WHAT THE TASK ASKS
Can you transcribe every line exactly and leave the pictures behind?

+++++

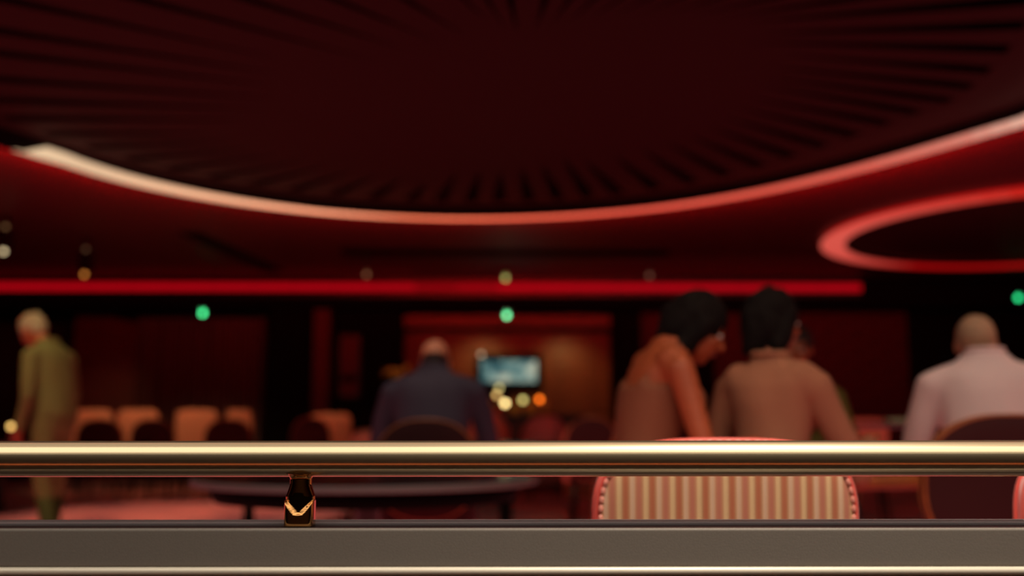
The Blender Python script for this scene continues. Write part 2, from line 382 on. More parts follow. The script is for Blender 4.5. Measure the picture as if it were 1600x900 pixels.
for k in range(NS):
    A1, B1 = full[k], full[(k + 1) % NS]; bm = nb(); low, up = [], []
    ai, ao, bi, bo = pol(A1[2], A1[3]), pol(A1[0], A1[1]), pol(B1[2], B1[3]), pol(B1[0], B1[1])
    gap = (bo - ao).length; L_, R_ = [], []
    for q in range(7):
        f_ = q / 6; wd = min(.075, .22 * gap) * min(1, f_ * 1.25) ** .8
        pa_, pb_ = ai.lerp(ao, f_), bi.lerp(bo, f_); dd = pb_ - pa_
        if dd.length > 1e-5: dd.normalize()
        L_.append(pa_ + dd * wd); R_.append(pb_ - dd * wd)
    L_[-1:] = [L_[-1]]; loop = L_ + R_[::-1]
    lv = [[bm.verts.new(p + Z * z) for p in row] for row, z in ((L_, 0), (R_, 0), (L_, .012), (R_, .012))]
    for q in range(6):
        bm.faces.new((lv[0][q], lv[1][q], lv[1][q + 1], lv[0][q + 1])); bm.faces.new((lv[2][q], lv[3][q], lv[3][q + 1], lv[2][q + 1]))
        bm.faces.new((lv[0][q], lv[0][q + 1], lv[2][q + 1], lv[2][q])); bm.faces.new((lv[1][q], lv[1][q + 1], lv[3][q + 1], lv[3][q]))
    bm.faces.new((lv[0][6], lv[1][6], lv[3][6], lv[2][6])); obj('slat', bm, M['slat'], ros)
# hub plate fills everything inside the slot starts
bm = nb(); hv = [bm.verts.new(pol(f_[2], f_[3]) + Z * 0.001) for f_ in full]; cen = bm.verts.new((0, 0, 0.001))
for k in range(NS): bm.faces.new((cen, hv[k], hv[(k + 1) % NS]))
obj('hub_plate', bm, M['slat'], ros)
bm = nb(); rr = []
for k in range(240):
    th = 2 * math.pi * k / 240; d = Vector((math.cos(th), math.sin(th), 0)); ra, rb = ray_to_ring(th, margin(th)) - 0.02, ray_to_ring(th, 0.0)
    rr.append([d * ra + Z * -0.002, d * rb + Z * -0.002, d * rb + Z * 0.03, d * ra + Z * 0.03])
loft(bm, rr, closed=True); obj('border', bm, M['slat'], ros)
bm = nb(); lathe(bm, [(4.4, 0.30), (4.4, 0.34)], 90); o = obj('backing', bm, M['black'], ros)
o.scale = (1.1, 1.1, 1)

# second, smaller ring
pts2 = [(1314, 378), (1375, 337), (1450, 322), (1600, 309), (1450, 419), (1380, 408), (1600, 416)]
A_ = np.array([[2 * onz(*p, 3.05).x, 2 * onz(*p, 3.05).y, 1] for p in pts2]); b_ = np.array([onz(*p, 3.05).x ** 2 + onz(*p, 3.05).y ** 2 for p in pts2])
s_ = np.linalg.lstsq(A_, b_, rcond=None)[0]; C2 = Vector((s_[0], s_[1], 3.05)); R2 = math.sqrt(s_[2] + s_[0] ** 2 + s_[1] ** 2)
r2 = thing('light_ring', 'smaller red glowing ring on the ceiling at upper right', 'ceiling light', C2)
N2 = 60
for k in range(N2):
    a, b = 2 * math.pi * k / N2, 2 * math.pi * (k + 1) / N2; bm = nb(); rg = []
    for q in range(4):
        t = a + (b - a) * q / 3; d = Vector((math.cos(t), math.sin(t), 0))
        rg.append([d * (R2 + 0.14 * math.cos(u)) + Z * (0.012 * math.sin(u)) for u in [2 * math.pi * w / 14 for w in range(14)]])
    loft(bm, rg, cap=False); o = obj('led_segment', bm, LED, r2, smooth=True)
    mid = (a + b) / 2; P3 = C2 + Vector((math.cos(mid), math.sin(mid), 0)) * R2
    v = Vector((-C2.x, -C2.y + 2, 0)).normalized(); w = 0.5 + 0.5 * math.cos(mid - math.radians(172))
    hot, cold = lin(214, 84, 72), lin(170, 8, 10); far = max(0, math.sin(mid - 0.2)); near_ = lin(200, 40, 30)
    base = [near_[i] * (1 - far) + cold[i] * far for i in range(3)]; w = max(0.0, (w - 0.72) / 0.28) ** 0.8
    o.color = (*[base[i] * (1 - w) + hot[i] * w for i in range(3)], 1)
bm = nb(); loft(bm, [[Vector((math.cos(t), math.sin(t), 0)) * r + Z * z for r, z in ((R2 - .15, 0.012), (R2 + .1, 0.012), (R2 + .1, 0.045), (R2 - .15, 0.045))] for t in [2 * math.pi * k / 90 for k in range(90)]], closed=True)
obj('carrier', bm, M['dark'], r2)
bm = nb(); loft(bm, [[Vector((math.cos(t), math.sin(t), 0)) * (R2 + .10) + Vector((math.cos(t) * r, math.sin(t) * r, z)) for r, z in ((0, 0.015), (0.006, 0.015), (0.006, 0.045), (0, 0.045))] for t in [2 * math.pi * k / 90 for k in range(90)]], closed=True)
obj('red_wash_strip', bm, emis('red_wash_small', (0.55, 0.008, 0.007), 1.0), r2)

# ceiling slot vents
def vent(a, b, w, label):
    a, b = onz(*a, CEIL), onz(*b, CEIL); d = (b - a); L = d.length; t = thing('ceiling_vent', label, 'vent', (a + b) / 2 - Z * 0.012, math.atan2(d.y, d.x))
    obj('frame', box(box(nb(), -L / 2, L / 2, -w / 2, -w / 2 + .02, 0, .012), -L / 2, L / 2, w / 2 - .02, w / 2, 0, .012), M['black'], t)
    obj('slot', box(nb(), -L / 2, L / 2, -w / 2 + .02, w / 2 - .02, 0.006, .011), M['black'], t)
vent((295, 362), (432, 424), 0.26, 'black diagonal linear air slot in the ceiling at left')
vent((535, 393), (1045, 396), 0.42, 'long black linear air slot in the ceiling above the bar')

# fascia beam with the straight red strip
pa, pb = at(0, 458, 15.4), at(1355, 462, 15.4)
structure(obj('trim_1', box(nb(), -9.5, 9.5, 14.95, 16.5, 2.66, CEIL), M['black']))
st = thing('light_strip', 'long straight red light strip along the far bulkhead', 'light strip', (0, 14.88, 2.8))
zc = at(700, 449, 14.88).z - 2.8; xl, xr = -9.4, at(1346, 450, 14.88).x
NSEG = 24
for k in range(NSEG):
    a = xl + (xr - xl) * k / NSEG; b = xl + (xr - xl) * (k + 1) / NSEG - 0.004
    zz = zc - 0.0022 * ((a + b) / 2); bm = box(nb(), a, b, -0.03, 0.0, zz - 0.055, zz + 0.055); o = obj('led_segment', bm, LED, st, bevel=0.02)
    px = 800 + F * (a + b) / 2 / 14.88; kk = 1 - 0.45 * math.exp(-((px - 700) / 60) ** 2)
    c = [q_ * 1.3 for q_ in lin(150, 2, 14)]; o.color = (c[0] * kk, c[1] * kk, c[2] * kk, 1)
obj('carrier', box(nb(), xl, xr, 0.0, 0.065, zc - 0.13, zc + 0.13), M['dark'], st)

# back wall pieces
def px_box(name, x0, x1, y0, y1, D, dep, m, parent=None, bevel=0.0, kind=True):
    a, b = at(x0, y1, D), at(x1, y0, D)
    o = obj(name, box(nb(), a.x, b.x, D, D + dep, a.z, b.z), m, parent, bevel=bevel)
    if kind: structure(o)
    return o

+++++

ANSWER TO THIS PROBLEM
The Blender Python script for this scene continues. Write part 2, from line 382 on. More parts follow. The script is for Blender 4.5. Measure the picture as if it were 1600x900 pixels.
for k in range(NS):
    A1, B1 = full[k], full[(k + 1) % NS]; bm = nb(); low, up = [], []
    ai, ao, bi, bo = pol(A1[2], A1[3]), pol(A1[0], A1[1]), pol(B1[2], B1[3]), pol(B1[0], B1[1])
    gap = (bo - ao).length; L_, R_ = [], []
    for q in range(7):
        f_ = q / 6; wd = min(.075, .22 * gap) * min(1, f_ * 1.25) ** .8
        pa_, pb_ = ai.lerp(ao, f_), bi.lerp(bo, f_); dd = pb_ - pa_
        if dd.length > 1e-5: dd.normalize()
        L_.append(pa_ + dd * wd); R_.append(pb_ - dd * wd)
    L_[-1:] = [L_[-1]]; loop = L_ + R_[::-1]
    lv = [[bm.verts.new(p + Z * z) for p in row] for row, z in ((L_, 0), (R_, 0), (L_, .012), (R_, .012))]
    for q in range(6):
        bm.faces.new((lv[0][q], lv[1][q], lv[1][q + 1], lv[0][q + 1])); bm.faces.new((lv[2][q], lv[3][q], lv[3][q + 1], lv[2][q + 1]))
        bm.faces.new((lv[0][q], lv[0][q + 1], lv[2][q + 1], lv[2][q])); bm.faces.new((lv[1][q], lv[1][q + 1], lv[3][q + 1], lv[3][q]))
    bm.faces.new((lv[0][6], lv[1][6], lv[3][6], lv[2][6])); obj('slat', bm, M['slat'], ros)
# hub plate fills everything inside the slot starts
bm = nb(); hv = [bm.verts.new(pol(f_[2], f_[3]) + Z * 0.001) for f_ in full]; cen = bm.verts.new((0, 0, 0.001))
for k in range(NS): bm.faces.new((cen, hv[k], hv[(k + 1) % NS]))
obj('hub_plate', bm, M['slat'], ros)
bm = nb(); rr = []
for k in range(240):
    th = 2 * math.pi * k / 240; d = Vector((math.cos(th), math.sin(th), 0)); ra, rb = ray_to_ring(th, margin(th)) - 0.02, ray_to_ring(th, 0.0)
    rr.append([d * ra + Z * -0.002, d * rb + Z * -0.002, d * rb + Z * 0.03, d * ra + Z * 0.03])
loft(bm, rr, closed=True); obj('border', bm, M['slat'], ros)
bm = nb(); lathe(bm, [(4.4, 0.30), (4.4, 0.34)], 90); o = obj('backing', bm, M['black'], ros)
o.scale = (1.1, 1.1, 1)

# second, smaller ring
pts2 = [(1314, 378), (1375, 337), (1450, 322), (1600, 309), (1450, 419), (1380, 408), (1600, 416)]
A_ = np.array([[2 * onz(*p, 3.05).x, 2 * onz(*p, 3.05).y, 1] for p in pts2]); b_ = np.array([onz(*p, 3.05).x ** 2 + onz(*p, 3.05).y ** 2 for p in pts2])
s_ = np.linalg.lstsq(A_, b_, rcond=None)[0]; C2 = Vector((s_[0], s_[1], 3.05)); R2 = math.sqrt(s_[2] + s_[0] ** 2 + s_[1] ** 2)
r2 = thing('light_ring', 'smaller red glowing ring on the ceiling at upper right', 'ceiling light', C2)
N2 = 60
for k in range(N2):
    a, b = 2 * math.pi * k / N2, 2 * math.pi * (k + 1) / N2; bm = nb(); rg = []
    for q in range(4):
        t = a + (b - a) * q / 3; d = Vector((math.cos(t), math.sin(t), 0))
        rg.append([d * (R2 + 0.14 * math.cos(u)) + Z * (0.012 * math.sin(u)) for u in [2 * math.pi * w / 14 for w in range(14)]])
    loft(bm, rg, cap=False); o = obj('led_segment', bm, LED, r2, smooth=True)
    mid = (a + b) / 2; P3 = C2 + Vector((math.cos(mid), math.sin(mid), 0)) * R2
    v = Vector((-C2.x, -C2.y + 2, 0)).normalized(); w = 0.5 + 0.5 * math.cos(mid - math.radians(172))
    hot, cold = lin(214, 84, 72), lin(170, 8, 10); far = max(0, math.sin(mid - 0.2)); near_ = lin(200, 40, 30)
    base = [near_[i] * (1 - far) + cold[i] * far for i in range(3)]; w = max(0.0, (w - 0.72) / 0.28) ** 0.8
    o.color = (*[base[i] * (1 - w) + hot[i] * w for i in range(3)], 1)
bm = nb(); loft(bm, [[Vector((math.cos(t), math.sin(t), 0)) * r + Z * z for r, z in ((R2 - .15, 0.012), (R2 + .1, 0.012), (R2 + .1, 0.045), (R2 - .15, 0.045))] for t in [2 * math.pi * k / 90 for k in range(90)]], closed=True)
obj('carrier', bm, M['dark'], r2)
bm = nb(); loft(bm, [[Vector((math.cos(t), math.sin(t), 0)) * (R2 + .10) + Vector((math.cos(t) * r, math.sin(t) * r, z)) for r, z in ((0, 0.015), (0.006, 0.015), (0.006, 0.045), (0, 0.045))] for t in [2 * math.pi * k / 90 for k in range(90)]], closed=True)
obj('red_wash_strip', bm, emis('red_wash_small', (0.55, 0.008, 0.007), 1.0), r2)

# ceiling slot vents
def vent(a, b, w, label):
    a, b = onz(*a, CEIL), onz(*b, CEIL); d = (b - a); L = d.length; t = thing('ceiling_vent', label, 'vent', (a + b) / 2 - Z * 0.012, math.atan2(d.y, d.x))
    obj('frame', box(box(nb(), -L / 2, L / 2, -w / 2, -w / 2 + .02, 0, .012), -L / 2, L / 2, w / 2 - .02, w / 2, 0, .012), M['black'], t)
    obj('slot', box(nb(), -L / 2, L / 2, -w / 2 + .02, w / 2 - .02, 0.006, .011), M['black'], t)
vent((295, 362), (432, 424), 0.26, 'black diagonal linear air slot in the ceiling at left')
vent((535, 393), (1045, 396), 0.42, 'long black linear air slot in the ceiling above the bar')

# fascia beam with the straight red strip
pa, pb = at(0, 458, 15.4), at(1355, 462, 15.4)
structure(obj('trim_1', box(nb(), -9.5, 9.5, 14.95, 16.5, 2.66, CEIL), M['black']))
st = thing('light_strip', 'long straight red light strip along the far bulkhead', 'light strip', (0, 14.88, 2.8))
zc = at(700, 449, 14.88).z - 2.8; xl, xr = -9.4, at(1346, 450, 14.88).x
NSEG = 24
for k in range(NSEG):
    a = xl + (xr - xl) * k / NSEG; b = xl + (xr - xl) * (k + 1) / NSEG - 0.004
    zz = zc - 0.0022 * ((a + b) / 2); bm = box(nb(), a, b, -0.03, 0.0, zz - 0.055, zz + 0.055); o = obj('led_segment', bm, LED, st, bevel=0.02)
    px = 800 + F * (a + b) / 2 / 14.88; kk = 1 - 0.45 * math.exp(-((px - 700) / 60) ** 2)
    c = [q_ * 1.3 for q_ in lin(150, 2, 14)]; o.color = (c[0] * kk, c[1] * kk, c[2] * kk, 1)
obj('carrier', box(nb(), xl, xr, 0.0, 0.065, zc - 0.13, zc + 0.13), M['dark'], st)

# back wall pieces
def px_box(name, x0, x1, y0, y1, D, dep, m, parent=None, bevel=0.0, kind=True):
    a, b = at(x0, y1, D), at(x1, y0, D)
    o = obj(name, box(nb(), a.x, b.x, D, D + dep, a.z, b.z), m, parent, bevel=bevel)
    if kind: structure(o)
    return o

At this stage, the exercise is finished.